Sales: Getting your story right

This crisis has fundamentally changed the way buyers behave and sent a shockwave through tech sales. If businesses are to succeed in this most challenging of environments, they need to get their story right and completely change the way they message buyers.
Update your buyer personas
Life has become much more challenging and uncertain for many buyers. They are focused on themselves and surviving in their role, but they are being bombarded by sales people delivering generic, product-centric sales pitches.
Now more than ever, buyers need to feel that they have been chosen for the right reasons and that the sales approach has been tailored to them specifically. That requires a deep, psychographic buyer persona.

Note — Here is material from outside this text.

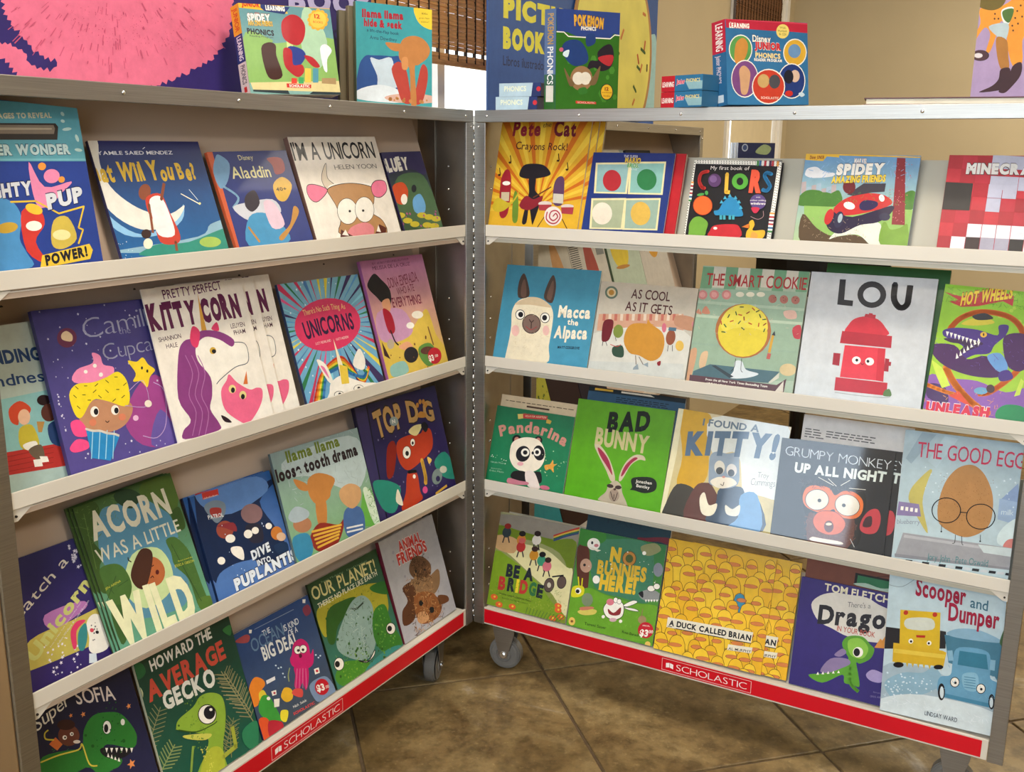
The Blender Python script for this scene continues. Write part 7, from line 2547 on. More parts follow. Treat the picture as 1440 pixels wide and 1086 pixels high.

Key to getting there is to switch perspective and look at the world through their eyes. When we do that, the right way to message becomes clearer. Make sure that your sales people can answer the following questions for each of the buyers in their pipeline- if they can’t, consider that opportunity at risk:
- What do they spend their time doing?
- What are the results they care about?
- What are the challenges that you can help with?
- How they make decisions?
- What criteria do they care about?
Understand the ‘Why’
The truth is that buyers have never been particularly interested in us or what we sell. Not least because, for them, technology solutions often sound the same. In fact, according to the CEB, 86% of buyers don’t see a big enough difference between what you’re selling and what your closest competitor is selling to pay a premium or to advocate for it internally. A concept called the ‘Golden Circle’ is a great way to consider how salespeople can position themselves with buyers. Simon Sinek created the idea, based around the concept that the leading companies in the world messaged to their audience in a far more powerful and totally different way than anyone else. This concept is super relevant to our industry. Tech sales people have a habit of spending way too much time telling clients what their solution does, when, according to Sinek: “People don’t buy what you do, they buy why you do it”. What buyers have always cared about, is finding solutions to the challenges that they’re facing, so, showing that you understand the challenges that buyers are facing and linking that to why you exist should be where your messaging starts.
Lead to your differentiation
Making sure that a buyer knows why you are the only choice is obvious, but the way to achieve this with the most impact is a little counter-intuitive. Your sales people will know your differentiators and USP’s are and they probably shout about them all the time; however, from the buyer’s perspective, how much do they care? You may have the best functionality, but do they need it all? You may have the longest established brand, but maybe they want to be perceived as modern and innovative? Suddenly your differentiator is not as powerful, or, at worst, it puts them off.
If a buyer is not looking for a company who does something different in the way that only you do, then it is unlikely that your differentiator is going to cut through. The strongest sales people focus on helping the buyer choose in a certain way, before revealing that they are the only (or best-placed) solution to fit with these criteria. They teach the client what they need, before showing them why they are the only fit.